Description and research notes
Photographic proof of the 50 Dollars Travellers Cheques prepared for Thomas Cook and Son Limited in 1919, representing a distinct ornamental design state within the firm's post First World War dollar-denominated traveller-payment programme. Mounted on cardstock and dated 10 November 1919 on the reverse mount, this proof preserves a related but visually separate 50 Dollars design from the same United States and Canada payment branch as the earlier pictorial payment panel proof.
The face is dominated by a large ornamental oval structure that carries the main traveller-payment wording through a dense engraved security field. The Thomas Cook and Son name is worked into the upper design area, while the central title identifies the instrument as a Travellers Cheque for Fifty Dollars. The layout uses heavy guilloche work, broad ornamental framing, floral and geometric security devices, and repeated denomination elements to create a compact but highly controlled payment form.
The payment wording places the instrument within the United States and Canada form of Thomas Cook and Son Limited's dollar-payment network. This wording identifies the intended redemption geography of the cheque, while the issuer, commercial authority, and production origin remain British. The proof therefore records a British Thomas Cook and Son Limited traveller-payment instrument designed for North American dollar use through the firm's overseas financial channels.
The instrument's operating logic is also visible in the engraved text. The face includes instructions connected with presentation, signature verification, and payment by an authorized agent, reflecting the security system that made traveller-payment instruments practical for international use. The cheque was not designed to circulate freely as ordinary money. It was intended to be redeemed through controlled channels, with identity confirmed through signature comparison and Thomas Cook and Son Limited's correspondent network.
This proof differs from the 20 October 1919 Thomas Cook and Son Limited 50 Dollars Travellers Cheques photographic proof, which uses a stronger pictorial payment panel and a more open reading of the central payment field.

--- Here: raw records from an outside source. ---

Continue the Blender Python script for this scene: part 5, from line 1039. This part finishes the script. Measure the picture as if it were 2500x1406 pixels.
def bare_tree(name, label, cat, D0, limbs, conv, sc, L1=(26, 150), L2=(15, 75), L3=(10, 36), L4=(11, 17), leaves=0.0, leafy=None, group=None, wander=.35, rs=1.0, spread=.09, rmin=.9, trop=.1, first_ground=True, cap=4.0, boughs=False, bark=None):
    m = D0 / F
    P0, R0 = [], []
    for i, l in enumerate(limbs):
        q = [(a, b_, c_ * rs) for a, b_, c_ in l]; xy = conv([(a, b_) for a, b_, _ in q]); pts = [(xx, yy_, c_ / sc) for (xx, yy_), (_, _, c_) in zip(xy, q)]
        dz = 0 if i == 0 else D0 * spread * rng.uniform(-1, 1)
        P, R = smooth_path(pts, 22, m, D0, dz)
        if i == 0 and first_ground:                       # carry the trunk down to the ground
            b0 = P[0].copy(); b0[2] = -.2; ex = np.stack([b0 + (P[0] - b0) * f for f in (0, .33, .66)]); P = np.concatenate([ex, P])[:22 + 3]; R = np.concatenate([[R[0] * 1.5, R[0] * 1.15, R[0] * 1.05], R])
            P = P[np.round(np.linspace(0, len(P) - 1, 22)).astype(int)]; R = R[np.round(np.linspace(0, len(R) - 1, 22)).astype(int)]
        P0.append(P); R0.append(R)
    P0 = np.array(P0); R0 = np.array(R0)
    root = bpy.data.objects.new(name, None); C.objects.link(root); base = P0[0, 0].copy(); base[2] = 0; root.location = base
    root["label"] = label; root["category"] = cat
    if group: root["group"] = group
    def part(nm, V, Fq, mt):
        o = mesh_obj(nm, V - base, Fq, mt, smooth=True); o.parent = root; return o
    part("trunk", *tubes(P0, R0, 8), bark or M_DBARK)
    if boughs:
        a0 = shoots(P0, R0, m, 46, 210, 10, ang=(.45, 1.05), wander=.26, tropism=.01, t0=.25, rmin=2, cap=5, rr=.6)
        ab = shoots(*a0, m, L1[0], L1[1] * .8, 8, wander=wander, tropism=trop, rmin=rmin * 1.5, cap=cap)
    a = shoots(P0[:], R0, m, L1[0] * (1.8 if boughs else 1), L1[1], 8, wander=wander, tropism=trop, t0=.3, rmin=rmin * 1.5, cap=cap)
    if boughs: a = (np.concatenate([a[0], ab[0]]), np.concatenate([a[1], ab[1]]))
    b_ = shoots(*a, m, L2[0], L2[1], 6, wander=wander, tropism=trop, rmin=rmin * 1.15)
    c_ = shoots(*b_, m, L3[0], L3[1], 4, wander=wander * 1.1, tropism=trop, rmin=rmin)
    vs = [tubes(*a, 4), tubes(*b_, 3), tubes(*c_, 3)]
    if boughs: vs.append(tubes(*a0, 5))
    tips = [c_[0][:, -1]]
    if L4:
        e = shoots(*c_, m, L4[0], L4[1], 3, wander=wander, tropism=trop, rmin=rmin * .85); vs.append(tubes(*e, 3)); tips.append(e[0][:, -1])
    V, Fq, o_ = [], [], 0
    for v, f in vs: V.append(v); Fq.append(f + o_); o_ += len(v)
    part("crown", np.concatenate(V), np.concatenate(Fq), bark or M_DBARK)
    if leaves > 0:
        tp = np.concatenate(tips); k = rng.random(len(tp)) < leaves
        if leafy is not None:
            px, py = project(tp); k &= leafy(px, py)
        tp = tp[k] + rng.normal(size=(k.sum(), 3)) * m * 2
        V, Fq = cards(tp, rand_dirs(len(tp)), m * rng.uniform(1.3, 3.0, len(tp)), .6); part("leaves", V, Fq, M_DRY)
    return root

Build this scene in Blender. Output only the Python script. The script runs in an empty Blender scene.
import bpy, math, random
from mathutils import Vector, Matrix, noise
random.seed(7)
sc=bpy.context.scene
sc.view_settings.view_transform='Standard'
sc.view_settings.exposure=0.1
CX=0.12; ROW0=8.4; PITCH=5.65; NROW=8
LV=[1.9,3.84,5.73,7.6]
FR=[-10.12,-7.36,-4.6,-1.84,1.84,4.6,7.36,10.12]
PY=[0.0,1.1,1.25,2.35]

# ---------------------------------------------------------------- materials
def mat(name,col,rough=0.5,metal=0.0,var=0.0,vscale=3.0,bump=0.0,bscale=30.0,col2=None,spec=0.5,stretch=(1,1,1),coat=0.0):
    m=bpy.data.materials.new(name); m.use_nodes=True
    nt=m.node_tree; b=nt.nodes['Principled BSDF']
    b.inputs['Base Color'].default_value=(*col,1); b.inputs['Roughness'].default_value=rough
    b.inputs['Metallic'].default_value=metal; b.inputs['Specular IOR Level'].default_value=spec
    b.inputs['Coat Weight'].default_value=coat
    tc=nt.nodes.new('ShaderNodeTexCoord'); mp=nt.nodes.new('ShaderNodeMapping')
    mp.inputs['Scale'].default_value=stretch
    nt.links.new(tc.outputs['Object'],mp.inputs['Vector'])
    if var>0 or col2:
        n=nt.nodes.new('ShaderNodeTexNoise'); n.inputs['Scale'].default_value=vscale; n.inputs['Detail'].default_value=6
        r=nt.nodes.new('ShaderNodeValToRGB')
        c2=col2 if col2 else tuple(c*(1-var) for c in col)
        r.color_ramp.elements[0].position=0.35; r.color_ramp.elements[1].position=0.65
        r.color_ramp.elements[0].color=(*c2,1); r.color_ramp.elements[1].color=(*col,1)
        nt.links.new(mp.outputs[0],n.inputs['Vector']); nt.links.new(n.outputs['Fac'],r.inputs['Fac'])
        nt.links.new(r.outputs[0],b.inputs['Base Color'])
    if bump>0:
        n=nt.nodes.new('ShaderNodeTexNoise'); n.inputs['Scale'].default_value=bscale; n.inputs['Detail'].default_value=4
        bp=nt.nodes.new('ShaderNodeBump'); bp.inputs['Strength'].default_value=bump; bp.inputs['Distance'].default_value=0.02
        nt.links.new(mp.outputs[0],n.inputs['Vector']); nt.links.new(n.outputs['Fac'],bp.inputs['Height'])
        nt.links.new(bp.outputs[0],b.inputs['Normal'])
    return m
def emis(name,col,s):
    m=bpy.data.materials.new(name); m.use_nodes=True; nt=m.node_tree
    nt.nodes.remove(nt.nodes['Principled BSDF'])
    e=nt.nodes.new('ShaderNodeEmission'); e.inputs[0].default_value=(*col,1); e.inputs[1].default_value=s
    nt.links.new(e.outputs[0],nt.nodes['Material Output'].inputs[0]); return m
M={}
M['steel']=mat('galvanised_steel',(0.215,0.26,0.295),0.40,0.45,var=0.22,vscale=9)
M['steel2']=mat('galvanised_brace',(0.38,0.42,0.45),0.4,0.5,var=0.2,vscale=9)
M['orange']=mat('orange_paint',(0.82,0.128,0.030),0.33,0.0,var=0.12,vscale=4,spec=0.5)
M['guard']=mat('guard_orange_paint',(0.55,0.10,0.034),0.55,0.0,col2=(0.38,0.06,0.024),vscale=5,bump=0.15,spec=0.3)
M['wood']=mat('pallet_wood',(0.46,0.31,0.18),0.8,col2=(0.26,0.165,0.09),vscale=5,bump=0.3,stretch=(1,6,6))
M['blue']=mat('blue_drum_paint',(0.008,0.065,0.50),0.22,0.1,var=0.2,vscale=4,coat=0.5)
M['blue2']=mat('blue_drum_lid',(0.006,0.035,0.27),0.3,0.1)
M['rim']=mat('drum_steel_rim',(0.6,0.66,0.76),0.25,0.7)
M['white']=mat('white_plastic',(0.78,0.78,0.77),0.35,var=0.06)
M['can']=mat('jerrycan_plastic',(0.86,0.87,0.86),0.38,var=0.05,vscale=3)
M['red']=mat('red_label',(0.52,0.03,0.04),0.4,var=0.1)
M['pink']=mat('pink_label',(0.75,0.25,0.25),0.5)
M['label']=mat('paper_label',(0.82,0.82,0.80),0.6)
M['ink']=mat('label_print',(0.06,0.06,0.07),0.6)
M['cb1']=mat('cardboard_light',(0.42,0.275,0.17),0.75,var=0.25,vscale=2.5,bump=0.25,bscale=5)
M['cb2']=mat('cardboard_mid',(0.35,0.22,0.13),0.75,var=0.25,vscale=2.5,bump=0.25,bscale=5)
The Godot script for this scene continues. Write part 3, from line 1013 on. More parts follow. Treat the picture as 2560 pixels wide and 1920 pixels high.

The present proof emphasizes the oval security framework, ornamental density, and integrated denomination structure, making it a separate design state rather than a repeated example of the same mounted proof.
The proof also belongs to the broader Thomas Cook and Son Limited transition from circular notes into mature travellers cheques. It follows the earlier circular note branch represented by the 1919 Thomas Cook and Son 5 Pounds Circular Note photographic proof and the alternate 1919 Thomas Cook and Son 5 Pounds Circular Note photographic proof, while connecting forward to the later Thomas Cook and Son 5 Pounds Travellers Cheque photographic proof and the Thomas Cook and Son 5 Pounds Travellers Cheque specimen.
The face carries the Bradbury Wilkinson and Company Limited engraving tradition through its security-printing style, with the London printer's imprint forming part of the proof's production identity where visible on the lower margin. The dense linework, layered oval architecture, lettered security field, value panels, and ornamental devices all reflect a printer's proofing environment in which visual hierarchy, anti-alteration structure, payment wording, and denomination clarity were reviewed together.
As a dated photographic proof, this piece is a separate production-review survivor within the Thomas Cook and Son Limited 50 Dollars travellers cheque sequence. Its ornamental oval design, United States and Canada payment wording, 50 Dollars denomination, mounted proof format, and relationship to the companion 1919 50 Dollars proof make it a museum-grade reference artifact for the study of private travel finance, North American dollar-payment forms, and early twentieth-century security printing. It stands as an R9 Extremely Rare proof-stage record within the development of Thomas Cook and Son Limited's international traveller-payment system.